Does Ethnic Difference Breed Distrust?
Prevailing theories suggest that there is less trust among people in diverse communities than in more ethnically homogeneous societies. However, studies of highly diverse former Soviet republics show that a strong attachment to one’s own group do not necessarily mean a lack of trust toward another group, especially where groups share experiences.
“Differences in ethnicity do not imply ethnic conflict,” says Rick Wilson, the Herbert S. Autrey Professor of Political Science at Rice. He was a member of a team of U.S. political scientists and senior scientists from the Russian Academy of Sciences that recently examined some of the factors that give rise to generalized and cross-ethnic trust through the experience of two ethnically diverse republics in the Russian Federation. Their study of these communities raise doubts about earlier assumptions that people trust their own ethnic groups but not others.
“We expected to witness a great deal of ethnic conflict,” says Wilson, chair of the political science department, “but instead we found a significant amount of cross-ethnic trust. In fact, we found the propensity to trust is rather remarkable given what most people think about transitional societies.”
The researchers focused on the republics of Tatarstan and Sakha-Yakutia. Situated in the middle of the Volga Basin, the northern-most frontier between Muslim and Orthodox Christian worlds, Tatarstan is one of the former Soviet Union’s major cultural and educational centers. Sakha-Yakutia, the largest republic in the Russian Federation, is located in northeastern Siberia.
The researchers chose these two republics because of their ethnic, cultural, socioeconomic, religious, and racial diversity and their leadership in asserting their rights. The republics also devote considerable resources to reviving their languages and cultures in the late 1980s and 1990s. Tatars make up about half of the population in Tatarstan, while 40 percent of the population in Sakha is Yakuts. The bulk of remaining populations in each republic is Russian.

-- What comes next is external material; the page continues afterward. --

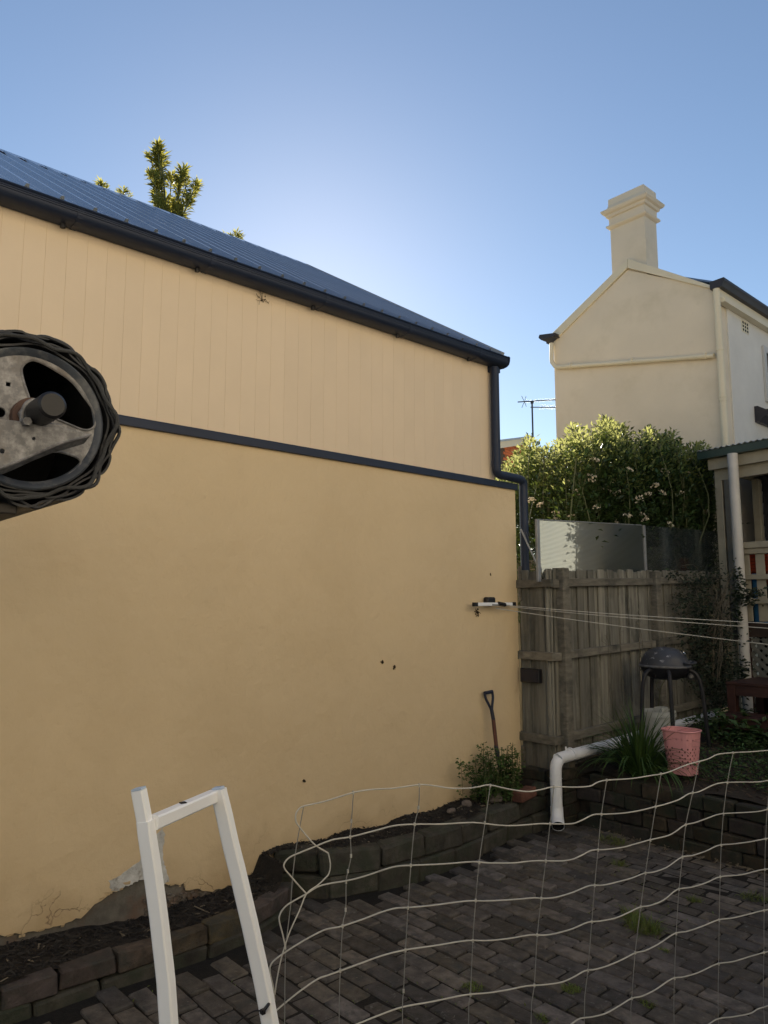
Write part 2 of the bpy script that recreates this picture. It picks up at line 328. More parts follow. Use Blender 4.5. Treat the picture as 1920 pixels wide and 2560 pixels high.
def dirt_and_cracks(m):
    """splash dirt and hairline cracks in the lowest half metre of the painted render"""
    nt = m.node_tree; N = nt.nodes; Lk = nt.links.new; b = N['Principled BSDF']
    src = b.inputs['Base Color'].links[0].from_socket; bsrc = b.inputs['Normal'].links[0].from_node
    tc = N.new('ShaderNodeTexCoord'); sx = N.new('ShaderNodeSeparateXYZ'); Lk(tc.outputs['Object'], sx.inputs[0])
    n = N.new('ShaderNodeTexNoise'); n.inputs['Scale'].default_value = 3.2; n.inputs['Detail'].default_value = 8; Lk(tc.outputs['Object'], n.inputs['Vector'])
    q = N.new('ShaderNodeMapRange'); q.inputs['From Min'].default_value = .15; q.inputs['From Max'].default_value = .75; q.inputs['To Min'].default_value = .42; q.inputs['To Max'].default_value = -.35; Lk(sx.outputs['Z'], q.inputs['Value'])
    ad = N.new('ShaderNodeMath'); ad.operation = 'ADD'; Lk(q.outputs[0], ad.inputs[0]); Lk(n.outputs['Fac'], ad.inputs[1])
    r = N.new('ShaderNodeMapRange'); r.inputs['From Min'].default_value = .55; r.inputs['From Max'].default_value = .95; r.inputs['To Max'].default_value = .6; Lk(ad.outputs[0], r.inputs['Value'])
    mx = N.new('ShaderNodeMix'); mx.data_type = 'RGBA'; Lk(r.outputs[0], mx.inputs['Factor']); Lk(src, mx.inputs[6]); mx.inputs[7].default_value = (.40, .28, .15, 1)
    nd = N.new('ShaderNodeTexNoise'); nd.inputs['Scale'].default_value = 5; nd.inputs['Detail'].default_value = 4; Lk(tc.outputs['Object'], nd.inputs['Vector'])
    va = N.new('ShaderNodeVectorMath'); va.operation = 'MULTIPLY_ADD'; va.inputs[1].default_value = (.5, .5, .5); Lk(nd.outputs['Color'], va.inputs[0]); Lk(tc.outputs['Object'], va.inputs[2])
    vo = N.new('ShaderNodeTexVoronoi'); vo.feature = 'DISTANCE_TO_EDGE'; vo.inputs['Scale'].default_value = 2.6; Lk(va.outputs[0], vo.inputs['Vector'])
    c = N.new('ShaderNodeMapRange'); c.inputs['From Min'].default_value = .0; c.inputs['From Max'].default_value = .012; c.inputs['To Min'].default_value = 1; c.inputs['To Max'].default_value = 0; Lk(vo.outputs['Distance'], c.inputs['Value'])
    k = N.new('ShaderNodeMapRange'); k.inputs['From Min'].default_value = .62; k.inputs['From Max'].default_value = .85; Lk(ad.outputs[0], k.inputs['Value'])
    ck = N.new('ShaderNodeMath'); ck.operation = 'MULTIPLY'; Lk(c.outputs[0], ck.inputs[0]); Lk(k.outputs[0], ck.inputs[1])
    mx2 = N.new('ShaderNodeMix'); mx2.data_type = 'RGBA'; cs = N.new('ShaderNodeMath'); cs.operation = 'MULTIPLY'; cs.inputs[1].default_value = .55; Lk(ck.outputs[0], cs.inputs[0])
    Lk(cs.outputs[0], mx2.inputs['Factor']); Lk(mx.outputs[2], mx2.inputs[6]); mx2.inputs[7].default_value = (.12, .08, .05, 1)
    Lk(mx2.outputs[2], b.inputs['Base Color'])
    b2 = N.new('ShaderNodeBump'); b2.invert = True; b2.inputs['Strength'].default_value = .7; b2.inputs['Distance'].default_value = .004
    Lk(ck.outputs[0], b2.inputs['Height']); Lk(bsrc.outputs[0], b2.inputs['Normal']); Lk(b2.outputs[0], b.inputs['Normal'])
dirt_and_cracks(M['render'])

# ============================================================= SETTING
def jbox(sx, sy, sz, j, seed, bev, name, mat):
    rr = random.Random(seed); b = MB().box((0, 0, 0), (sx, sy, sz))
    b.v = [tuple(c+rr.uniform(-j, j) for c in v) for v in b.v]
    return b.mesh(name, mat, bevel=bev)
g = MB(); g.add([(-700, -700, -.06), (700, -700, -.06), (700, 700, -.06), (-700, 700, -.06)], [(0, 1, 2, 3)])
tag(g.build('ground', M['ground'], fixn=False), kind='structure')

def path_at(path, s):
    for a, b in zip(path, path[1:]):
        L = (Vector(b)-Vector(a)).length
        if s <= L: return Vector(a).lerp(Vector(b), s/L), (Vector(b)-Vector(a)).normalized()
        s -= L
    return Vector(path[-1]), (Vector(path[-1])-Vector(path[-2])).normalized()
def path_len(path): return sum((Vector(b)-Vector(a)).length for a, b in zip(path, path[1:]))
def interp(x, xs, ys):
    return float(np.interp(x, xs, ys))

# outer faces of the two garden beds along the tan wall
E1 = [(.50, -.3), (.51, .9), (.515, 1.49), (.54, 2.04), (.50, 2.45), (.40, 2.72), (.30, 2.86)]
E2 = [(.02, 2.80), (.12, 2.95), (.30, 3.14), (.43, 3.42), (.50, 3.75), (.485, 4.15), (.43, 4.55), (.38, 4.95), (.36, 5.30), (.36, 5.58)]
E1s = [Vector((p.x, p.y)) for p in smooth_path([(a, b, 0) for a, b in E1], 4)]
E2s = [Vector((p.x, p.y)) for p in smooth_path([(a, b, 0) for a, b in E2], 4)]
def bed_edge(y):
    if y < 2.82: return interp(y, [p.y for p in E1s], [p.x for p in E1s])
    return interp(y, [p.y for p in E2s], [p.x for p in E2s])

# --- brick paving
pav = MB(); pav.box2((.0, -3.0, -.05), (5.2, 5.86, -.011))
paving = tag(pav.build('paving', M['joint']), kind='structure')
pv = [jbox(.2255, .1035, .05, .005, 100+i, .007, 'brick', M['brickpav']) for i in range(16)]
slots = []
PITY = .1165; PITX = .2385
for j in range(-24, 51):
    y = .06+j*PITY
    if y > 5.82: break
    offx = (j % 2)*PITX/2+random.uniform(-.02, .02)
    for i in range(0, 23):
        x = .02+offx+i*PITX
        if x-.09 < (bed_edge(y) if y > -.3 else .5)+.01: continue
        wob = .012*math.sin(x*1.3+y*.7)
        z = -.022+.006*math.sin(x*2.1+1)+.005*math.sin(y*1.7+x)+random.uniform(-.0035, .0035)
        slots.append((Vector((x, y+wob, z)), random.uniform(-.022, .022), random.uniform(-.018, .018), random.uniform(-.02, .02)))
fwdv = Vector((-_S, _C, 0))
def infront(p):
    d = p-CAMPOS; f = d.dot(fwdv); s = d.x*_C+d.y*_S
    yc = f*_cp+d.z*_sp
    if yc < .5: return False
    px = 960+FPX*s/yc; py = 1280-FPX*(d.z*_cp-f*_sp)/yc
    return -60 < px < 1980 and py < 2640
seen = sorted([q for q in slots if infront(q[0])], key=lambda q: (q[0]-CAMPOS).length)
near = seen[:300]; ids = set(id(q) for q in near)
for k, (p, a, b, c) in enumerate(near):
    link('brick', pv[k % 16], paving, p, (b, c, a))
far = MB()
for q in slots:
    if id(q) in ids: continue
    p, a, b, c = q
    if random.random() < .005: continue
    far.box(p, (.228+random.uniform(-.006, .004), .107+random.uniform(-.005, .004), .05), (b, c, a))
tag(far.build('distant_bricks', pm('worn_paving_brick_far', (.10, .082, .075), .85, .35, 14, .5, 55, island=.35, hue=.03, col2=(.055, .055, .052), c2scale=11, c2lo=.5, c2hi=.68, col3=(.17, .165, .155), c3scale=26, c3lo=.64, c3hi=.74), paving), kind='stuff')

# --- soil of the beds
def soil_z(x, y):
    if y < 2.8:
        z = interp(y, [-.5, 1.2, 1.6, 2.1, 2.5, 2.8], [.15, .15, .11, .075, .10, .17])
        return z+.05*max(0, min(1, (.3-abs(x-.22))/.3))*0+.02*math.sin(y*9+x*5)*.5
    return interp(y, [2.8, 3.1, 3.8, 4.6, 5.2, 5.6], [.26, .27, .25, .27, .29, .30])+.012*math.sin(y*11+x*7)
def sheet(name, xs, ys, fz, mat, jit=.008):
    b = MB(); nx = len(xs); vs = []
    for y in ys:
        e = None
        for i, t in enumerate(xs):
            x = t(y) if callable(t) else t
            vs.append((x, y, fz(x, y)+random.uniform(-jit, jit)))
    fs = [(j*nx+i, j*nx+i+1, (j+1)*nx+i+1, (j+1)*nx+i) for j in range(len(ys)-1) for i in range(nx-1)]
    b.add(vs, fs); return b
ys = [-.5+i*.05 for i in range(123)]
fr = [k/9 for k in range(10)]
sb = sheet('garden_soil', [(lambda y, t=t: -.02+t*(bed_edge(y)-.03)) for t in fr], ys, soil_z, None, .009)
soil = tag(sb.build('garden_soil', M['mulch'], smooth=True), kind='structure')
# raised bed soil (right)
def bed_z(x, y): return .44+.17*min(1, max(0, (y-5.95)/1.3))+.05*min(1, max(0, (y-7.2)/2))+.015*math.sin(x*5+y*3)
rb = sheet('raised_bed', [.36+.12*i for i in range(40)], [5.86+.12*i for i in range(36)], bed_z, None, .012)
rb.box2((-.4, 5.67, -.05), (.44, 9.6, .40)); rb.box2((.441, 5.855, -.05), (4.9, 9.6, .38)); tag(rb.build('raised_bed_soil', M['soil'], smooth=True), kind='structure')

# mulch chips
def chips(name, n, fn, mat, lmin, lmax, label, cat='mulch'):
    vs = np.empty((n, 6, 3))
    for k in range(n):
        x, y, z = fn(); L = random.uniform(lmin, lmax); w = L*random.uniform(.12, .35); h = w*.45
        a = random.uniform(0, math.pi*2); t = random.gauss(0, .3); ca, sa = math.cos(a), math.sin(a)
        loc = [(-L/2, -w/2, 0), (L/2, -w/3, 0), (L/2, w/3, 0), (-L/2, w/2, 0), (-L/3, 0, h), (L/3, 0, h)]
        for i, (u, v, q) in enumerate(loc):
            vs[k, i] = (x+u*ca-v*sa, y+u*sa+v*ca, z+q+u*t+.004)
    b = MB(); F = [(0, 1, 5, 4), (2, 3, 4, 5), (1, 2, 5), (3, 0, 4), (0, 3, 2, 1)]
    b.v = [tuple(v) for v in vs.reshape(-1, 3)]; b.f = [tuple(i+6*k for i in f) for k in range(n) for f in F]
    return tag(b.build(name, mat, fixn=False), label, cat, kind='stuff')
def in_beds():
    y = random.uniform(.5, 5.5); e = bed_edge(y)-.08
    x = random.uniform(.0, max(.05, e)); return x, y, soil_z(x, y)
chips('bark_mulch', 5200, in_beds, M['chip'], .015, .055, 'dark bark mulch covering the narrow garden beds along the tan wall')
chips('straw_bits', 130, in_beds, M['straw'], .02, .06, 'scattered pale straw and twigs lying on the dark mulch', 'straw')
def in_rb():
    x = random.uniform(.5, 3.2); y = random.uniform(5.95, 7.6); return x, y, bed_z(x, y)
chips('leaf_litter', 1500, in_rb, pm('dry_leaf_litter', (.055, .038, .028), .85, .2, 10, .1, 30, island=.6, hue=.02), .02, .075, 'dry leaf litter on the soil of the raised bed', 'leaf litter')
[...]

The researchers conducted surveys in each republic in spring and summer 2002 to measure the level of interethnic trust between the Russians and each of the other two groups, as well as the trust of the Russians, Tatars, and Yakuts toward less visible, more distant groups.
While they confirmed the findings of earlier studies—that most people are cautious about others and significantly more trusting of those in their own ethnic group—Wilson and his colleagues found striking results regarding peoples’ confidence in the “out group”—those people representing another ethnic group. “Over 90 percent of Tatars trusted Russians,” says Wilson, “and local Russians expressed almost the same high level of faith in Tatars. Around 70 percent of Yakuts and Russians expressed mutual confidence as well.”
Several factors were found to influence a person’s level of trust across ethnic lines. “Regardless of whether they were Russian, Tatar, or Yakut, people who had higher confidence in their government, more generalized faith in people, and less attachment to their own group’s particular norms, expressed more trust in ‘out groups,’” explains Wilson. “However, the fact that we found a high degree of cross-ethnic trust in these republics where the Russian government has been less-than-democratic in recent years implies that people have a shared set of experiences that allows them to trust one another across ethnic lines.”
Wilson and his colleagues also found similar factors came into play when measuring each ethnic group’s level of trust toward other groups with which they had little or no contact, namely, Jews, Chinese, Americans, and Chechens.
One of the most important conclusions, says Wilson, was their finding that a strong attachment and trust to one’s own group did not necessarily mean a lack of trust toward another group. According to the researchers, only a small minority from any of the ethnic groups was exclusionary—expressing trust in their own group but no confidence in the others. Two-thirds of those who responded to the survey in Sakha and four-fifths in Tatarstan were trustful of both their own and the other ethnic group.
“More recent thinking has suggested that ethnic difference is a barrier to cross-ethnic trust,” says Wilson. “We did not find that to be the case in these two republics. Very few people in these ethnically diverse communities trusted their own ethnic group but distrusted others outside their group.”
Wilson’s colleagues were Donna Bahry, chair of political science at Pennsylvania State University, and Mikhail Kosolapov and Polina Kozyreva, both of the Institute of Sociology at the Russian Academy of Sciences. The research was accomplished with the support of the National Science Foundation and the National Council for Eurasian and East European Research. The results appear in a 2005 report titled “Ethnicity and Trust: Evidence from Russia.”